Forced convection heat transfer in microchannel heat sinks

This paper presents an analysis of forced convection heat transfer in microchannel heat sinks for electronic system cooling. In view of the small dimensions of the microstructures, the microchannel is modeled as a fluid-saturated porous medium. Numerical solutions are obtained based on the Forchheimer–Brinkman-extended Darcy equation for the fluid flow and the two-equation model for heat transfer between the solid and fluid phases. The velocity field in the microchannel is first solved by a finite-difference scheme, and then the energy equations governing the solid and fluid phases are solved simultaneously for the temperature distributions. Also, analytical expressions for the velocity and temperature profiles are presented for a simpler flow model, i.e., the Brinkman-extended Darcy model. This work attempts to perform a systematic study on the effects of major parameters on the flow and heat transfer characteristics of forced convection in the microchannel heat sink.

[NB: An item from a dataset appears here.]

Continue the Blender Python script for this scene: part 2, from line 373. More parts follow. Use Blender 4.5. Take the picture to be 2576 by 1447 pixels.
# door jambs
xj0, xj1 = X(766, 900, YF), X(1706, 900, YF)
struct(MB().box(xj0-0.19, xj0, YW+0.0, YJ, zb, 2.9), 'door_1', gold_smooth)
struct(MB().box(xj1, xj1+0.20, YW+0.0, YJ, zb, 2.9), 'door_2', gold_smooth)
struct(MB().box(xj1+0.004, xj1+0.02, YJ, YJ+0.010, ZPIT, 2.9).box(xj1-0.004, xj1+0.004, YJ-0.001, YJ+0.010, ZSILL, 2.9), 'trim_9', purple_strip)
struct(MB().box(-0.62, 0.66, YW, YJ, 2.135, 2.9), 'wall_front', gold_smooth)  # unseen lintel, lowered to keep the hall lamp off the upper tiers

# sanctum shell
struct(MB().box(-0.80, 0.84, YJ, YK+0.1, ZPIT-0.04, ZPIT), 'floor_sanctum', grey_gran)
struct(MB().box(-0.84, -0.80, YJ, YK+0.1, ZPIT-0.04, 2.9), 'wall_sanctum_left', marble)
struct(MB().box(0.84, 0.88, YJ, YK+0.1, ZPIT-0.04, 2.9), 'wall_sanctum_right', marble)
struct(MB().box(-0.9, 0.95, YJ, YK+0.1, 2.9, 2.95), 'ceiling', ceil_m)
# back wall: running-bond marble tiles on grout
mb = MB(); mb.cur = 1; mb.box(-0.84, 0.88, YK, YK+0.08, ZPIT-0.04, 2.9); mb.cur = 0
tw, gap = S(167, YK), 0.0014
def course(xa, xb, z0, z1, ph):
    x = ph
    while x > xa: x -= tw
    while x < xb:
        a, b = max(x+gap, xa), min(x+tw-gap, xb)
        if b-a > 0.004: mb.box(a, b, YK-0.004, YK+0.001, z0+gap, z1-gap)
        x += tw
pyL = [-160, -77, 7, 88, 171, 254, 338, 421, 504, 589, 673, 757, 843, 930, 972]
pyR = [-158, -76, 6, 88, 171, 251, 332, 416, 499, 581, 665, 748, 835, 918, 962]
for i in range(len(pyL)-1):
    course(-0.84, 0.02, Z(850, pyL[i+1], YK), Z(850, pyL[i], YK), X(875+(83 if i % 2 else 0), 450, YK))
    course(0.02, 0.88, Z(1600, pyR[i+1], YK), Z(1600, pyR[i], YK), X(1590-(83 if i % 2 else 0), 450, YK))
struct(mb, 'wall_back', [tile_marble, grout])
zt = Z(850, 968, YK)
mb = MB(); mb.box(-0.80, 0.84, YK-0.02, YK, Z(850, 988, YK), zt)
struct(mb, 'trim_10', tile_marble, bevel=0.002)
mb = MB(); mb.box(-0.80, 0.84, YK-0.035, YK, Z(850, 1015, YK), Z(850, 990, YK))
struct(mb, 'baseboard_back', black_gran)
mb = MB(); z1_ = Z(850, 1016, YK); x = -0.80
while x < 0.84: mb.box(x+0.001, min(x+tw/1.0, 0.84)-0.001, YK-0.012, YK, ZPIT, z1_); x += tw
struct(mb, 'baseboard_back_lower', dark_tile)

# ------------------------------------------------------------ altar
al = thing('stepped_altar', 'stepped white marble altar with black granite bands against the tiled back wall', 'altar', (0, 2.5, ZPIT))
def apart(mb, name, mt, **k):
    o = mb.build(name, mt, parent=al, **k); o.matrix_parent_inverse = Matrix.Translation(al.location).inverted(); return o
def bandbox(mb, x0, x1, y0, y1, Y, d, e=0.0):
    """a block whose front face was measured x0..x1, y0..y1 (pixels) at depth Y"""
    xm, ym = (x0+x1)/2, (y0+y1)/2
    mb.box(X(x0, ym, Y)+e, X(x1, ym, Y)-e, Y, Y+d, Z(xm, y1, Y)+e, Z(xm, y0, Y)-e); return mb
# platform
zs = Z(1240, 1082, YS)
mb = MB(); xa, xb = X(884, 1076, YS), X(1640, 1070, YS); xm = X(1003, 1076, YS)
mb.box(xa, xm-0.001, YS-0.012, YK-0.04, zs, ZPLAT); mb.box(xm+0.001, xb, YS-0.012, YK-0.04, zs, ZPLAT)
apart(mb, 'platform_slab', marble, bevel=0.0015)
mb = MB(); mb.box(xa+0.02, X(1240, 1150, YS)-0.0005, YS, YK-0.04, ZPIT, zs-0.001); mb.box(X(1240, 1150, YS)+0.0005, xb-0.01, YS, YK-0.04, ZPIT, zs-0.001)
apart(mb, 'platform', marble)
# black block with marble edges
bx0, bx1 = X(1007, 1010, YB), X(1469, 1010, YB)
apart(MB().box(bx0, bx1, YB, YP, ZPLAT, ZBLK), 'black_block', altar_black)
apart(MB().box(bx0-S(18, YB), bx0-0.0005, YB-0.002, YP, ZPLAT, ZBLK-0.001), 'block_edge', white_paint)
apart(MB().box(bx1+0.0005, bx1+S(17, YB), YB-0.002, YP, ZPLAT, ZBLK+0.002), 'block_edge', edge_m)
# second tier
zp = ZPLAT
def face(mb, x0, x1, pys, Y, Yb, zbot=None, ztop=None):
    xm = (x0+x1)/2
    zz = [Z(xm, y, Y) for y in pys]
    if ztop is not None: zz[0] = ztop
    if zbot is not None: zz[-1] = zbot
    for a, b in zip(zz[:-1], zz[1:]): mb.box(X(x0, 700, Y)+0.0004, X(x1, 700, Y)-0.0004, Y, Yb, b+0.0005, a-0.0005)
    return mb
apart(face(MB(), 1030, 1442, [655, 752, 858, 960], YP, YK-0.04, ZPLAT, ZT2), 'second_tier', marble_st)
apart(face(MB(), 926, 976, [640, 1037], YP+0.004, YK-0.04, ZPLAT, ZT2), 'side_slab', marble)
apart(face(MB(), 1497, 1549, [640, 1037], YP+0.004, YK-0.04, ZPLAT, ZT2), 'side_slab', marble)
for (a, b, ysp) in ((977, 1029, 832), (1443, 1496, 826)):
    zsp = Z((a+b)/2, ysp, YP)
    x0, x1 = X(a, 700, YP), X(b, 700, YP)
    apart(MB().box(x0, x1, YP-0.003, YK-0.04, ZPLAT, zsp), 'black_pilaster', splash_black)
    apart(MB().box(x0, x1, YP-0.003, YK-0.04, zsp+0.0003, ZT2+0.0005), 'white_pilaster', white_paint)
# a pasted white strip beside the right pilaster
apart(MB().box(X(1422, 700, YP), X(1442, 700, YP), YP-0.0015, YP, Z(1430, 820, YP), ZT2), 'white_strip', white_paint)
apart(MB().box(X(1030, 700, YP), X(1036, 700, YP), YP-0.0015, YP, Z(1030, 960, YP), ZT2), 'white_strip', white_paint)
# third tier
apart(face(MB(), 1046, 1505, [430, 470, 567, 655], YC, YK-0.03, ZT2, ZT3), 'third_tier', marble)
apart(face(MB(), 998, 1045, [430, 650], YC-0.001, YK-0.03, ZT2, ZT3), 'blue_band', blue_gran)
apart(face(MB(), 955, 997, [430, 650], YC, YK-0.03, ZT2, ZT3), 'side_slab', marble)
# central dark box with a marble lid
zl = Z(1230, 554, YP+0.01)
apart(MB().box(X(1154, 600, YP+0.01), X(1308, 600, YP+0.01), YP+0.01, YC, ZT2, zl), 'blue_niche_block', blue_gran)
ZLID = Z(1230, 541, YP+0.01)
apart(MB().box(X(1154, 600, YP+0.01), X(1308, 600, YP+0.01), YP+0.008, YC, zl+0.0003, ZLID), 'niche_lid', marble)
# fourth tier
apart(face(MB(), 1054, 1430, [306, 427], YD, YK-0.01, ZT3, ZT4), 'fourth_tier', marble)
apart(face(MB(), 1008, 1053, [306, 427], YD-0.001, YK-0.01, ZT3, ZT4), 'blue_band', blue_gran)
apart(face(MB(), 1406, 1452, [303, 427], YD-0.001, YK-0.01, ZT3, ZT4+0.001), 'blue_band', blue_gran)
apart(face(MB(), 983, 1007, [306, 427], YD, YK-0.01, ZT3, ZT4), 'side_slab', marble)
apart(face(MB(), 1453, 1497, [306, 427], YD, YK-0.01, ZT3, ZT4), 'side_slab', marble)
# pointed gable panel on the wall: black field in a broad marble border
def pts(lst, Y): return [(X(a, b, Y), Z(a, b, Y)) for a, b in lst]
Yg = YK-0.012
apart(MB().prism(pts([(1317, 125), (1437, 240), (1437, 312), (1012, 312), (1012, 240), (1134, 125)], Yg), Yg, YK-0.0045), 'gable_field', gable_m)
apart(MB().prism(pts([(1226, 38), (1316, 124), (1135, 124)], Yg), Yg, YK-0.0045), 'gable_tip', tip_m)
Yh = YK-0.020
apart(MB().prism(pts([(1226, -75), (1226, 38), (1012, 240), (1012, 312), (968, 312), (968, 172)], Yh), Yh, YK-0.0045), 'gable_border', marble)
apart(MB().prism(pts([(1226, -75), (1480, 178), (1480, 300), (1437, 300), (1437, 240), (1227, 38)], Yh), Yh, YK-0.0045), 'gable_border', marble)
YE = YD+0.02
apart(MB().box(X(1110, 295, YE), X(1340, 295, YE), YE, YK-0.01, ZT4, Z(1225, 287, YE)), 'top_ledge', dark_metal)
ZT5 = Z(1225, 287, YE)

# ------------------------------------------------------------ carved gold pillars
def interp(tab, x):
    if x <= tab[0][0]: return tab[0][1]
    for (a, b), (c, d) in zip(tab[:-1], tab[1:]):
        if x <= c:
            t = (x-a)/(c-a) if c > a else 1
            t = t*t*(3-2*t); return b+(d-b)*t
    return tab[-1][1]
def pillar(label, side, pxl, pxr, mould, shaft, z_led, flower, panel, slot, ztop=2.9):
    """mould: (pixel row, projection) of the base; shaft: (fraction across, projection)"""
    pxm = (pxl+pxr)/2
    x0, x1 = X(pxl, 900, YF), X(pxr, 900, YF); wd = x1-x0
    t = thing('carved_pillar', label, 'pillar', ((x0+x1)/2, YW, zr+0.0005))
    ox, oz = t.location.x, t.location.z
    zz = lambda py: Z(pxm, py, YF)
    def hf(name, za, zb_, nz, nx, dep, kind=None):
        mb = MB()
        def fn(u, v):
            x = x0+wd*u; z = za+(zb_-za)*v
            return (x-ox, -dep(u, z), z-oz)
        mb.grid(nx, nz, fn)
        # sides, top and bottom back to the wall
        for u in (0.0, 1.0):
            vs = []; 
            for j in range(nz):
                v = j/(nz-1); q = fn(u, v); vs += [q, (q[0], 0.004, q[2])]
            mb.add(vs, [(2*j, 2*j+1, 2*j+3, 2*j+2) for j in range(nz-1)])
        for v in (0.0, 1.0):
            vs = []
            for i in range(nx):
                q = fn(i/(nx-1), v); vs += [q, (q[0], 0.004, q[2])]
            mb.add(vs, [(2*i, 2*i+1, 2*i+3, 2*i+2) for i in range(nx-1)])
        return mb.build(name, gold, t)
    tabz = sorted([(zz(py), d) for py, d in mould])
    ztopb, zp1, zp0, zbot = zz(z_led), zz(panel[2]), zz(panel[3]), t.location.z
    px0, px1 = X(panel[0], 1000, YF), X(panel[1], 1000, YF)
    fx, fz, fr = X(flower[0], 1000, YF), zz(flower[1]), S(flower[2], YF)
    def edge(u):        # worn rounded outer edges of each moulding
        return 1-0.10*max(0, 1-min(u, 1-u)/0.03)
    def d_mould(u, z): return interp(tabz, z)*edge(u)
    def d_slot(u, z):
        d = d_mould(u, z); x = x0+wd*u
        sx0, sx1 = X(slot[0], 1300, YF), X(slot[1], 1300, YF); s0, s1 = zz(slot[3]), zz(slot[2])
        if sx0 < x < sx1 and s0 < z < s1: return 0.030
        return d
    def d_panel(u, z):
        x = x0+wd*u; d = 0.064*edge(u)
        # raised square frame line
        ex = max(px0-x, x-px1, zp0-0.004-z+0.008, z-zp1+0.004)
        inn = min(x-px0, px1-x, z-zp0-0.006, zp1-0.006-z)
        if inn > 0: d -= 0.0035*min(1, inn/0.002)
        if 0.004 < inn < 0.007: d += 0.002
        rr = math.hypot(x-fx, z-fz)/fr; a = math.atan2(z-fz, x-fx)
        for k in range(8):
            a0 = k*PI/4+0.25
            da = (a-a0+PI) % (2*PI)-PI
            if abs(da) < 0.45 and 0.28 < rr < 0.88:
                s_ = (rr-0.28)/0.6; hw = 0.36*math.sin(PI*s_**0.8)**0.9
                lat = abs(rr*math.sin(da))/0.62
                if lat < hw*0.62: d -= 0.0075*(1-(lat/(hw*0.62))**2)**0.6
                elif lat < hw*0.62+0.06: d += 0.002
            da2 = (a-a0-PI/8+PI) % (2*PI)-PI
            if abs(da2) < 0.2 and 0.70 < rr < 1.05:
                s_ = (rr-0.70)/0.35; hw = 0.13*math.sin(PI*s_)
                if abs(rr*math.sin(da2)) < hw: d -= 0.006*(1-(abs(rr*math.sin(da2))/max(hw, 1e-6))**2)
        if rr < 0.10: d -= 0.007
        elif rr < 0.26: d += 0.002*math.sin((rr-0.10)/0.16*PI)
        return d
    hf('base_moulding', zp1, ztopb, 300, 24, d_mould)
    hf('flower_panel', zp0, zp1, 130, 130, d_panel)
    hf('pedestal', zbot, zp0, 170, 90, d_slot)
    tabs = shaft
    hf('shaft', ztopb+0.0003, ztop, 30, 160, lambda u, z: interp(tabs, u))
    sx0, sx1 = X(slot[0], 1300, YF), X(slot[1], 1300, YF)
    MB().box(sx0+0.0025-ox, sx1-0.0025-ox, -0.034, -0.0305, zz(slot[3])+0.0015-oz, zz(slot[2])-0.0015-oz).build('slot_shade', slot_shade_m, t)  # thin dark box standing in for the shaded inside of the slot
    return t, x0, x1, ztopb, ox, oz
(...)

The governing parameters of engineering importance include the channel aspect ratio (α_s), inertial force parameter (Γ), porosity (ε), and the effective thermal conductivity ratio (k_r). The velocity profiles of the fluid in the microchannel, the temperature distributions of the solid and fluid phases, and the overall Nusselt number are illustrated for various values of the problem parameters. It is found that the fluid inertia force alters noticeably the dimensionless velocity distribution and the fluid temperature distribution, while the solid temperature distribution is almost insensitive to the fluid inertia. Moreover, the overall Nusselt number increases with increasing the values of α_s and ε, while it decreases with increasing k_r.